Atrazine Adsorption by Soil Colloids and Co-Transport through Subsurface Environments

This study evaluated the potential of water-dispersible soil colloids with diverse physicochemical and mineralogical characteristics to adsorb and mediate the transport of atrazine through macropores of intact soil columns. The soil columns were taken from the upper solum of an Alfisol (Maury) and a Mollisol (Loradale) in the Bluegrass region of Kentucky. Six different colloid suspensions mixed with atrazine [2-chloro-4-(ethylamino)-6-(iscpropylamino)-s-triazine] were introduced at a constant flux into the undisturbed soil columns. The eluents were collected and analyzed periodically for colloid and herbicide concentrations.
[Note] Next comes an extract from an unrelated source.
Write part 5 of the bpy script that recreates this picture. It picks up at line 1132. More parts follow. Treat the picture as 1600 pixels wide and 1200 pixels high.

Colloid recovery in the eluents ranged from 45 to 90%. The presence of colloids enhanced the transport of atrazine by 2 to 18%, depending on colloid type and mobility. Colloids with higher pH, total exchangeable bases (TEB), cation-exchange capacity (CEC), organic carbon (OC), surface area (SA), and electrophoretic mobility (EM), showed greater mobility, greater affinity for atrazine, and greater potential to co-transport atrazine. In contrast, increased levels of kaolinite, Fe, and Al inhibited atrazine adsorption and transport. Soil columns with higher hydraulic conductivity, well-developed macropore system, and lower surface reactivity (Maury) also transported more atrazine. In spite of the increased transportability of atrazine by the presence of soil colloids, the colloid-bound herbicide fraction contributed ≤1% to the observed increase. This suggests that matrix-surface-site exclusion and blocking mechanisms induced by the presence of colloids are more important than colloid sorption in promoting atrazine mobility in subsurface soil environments.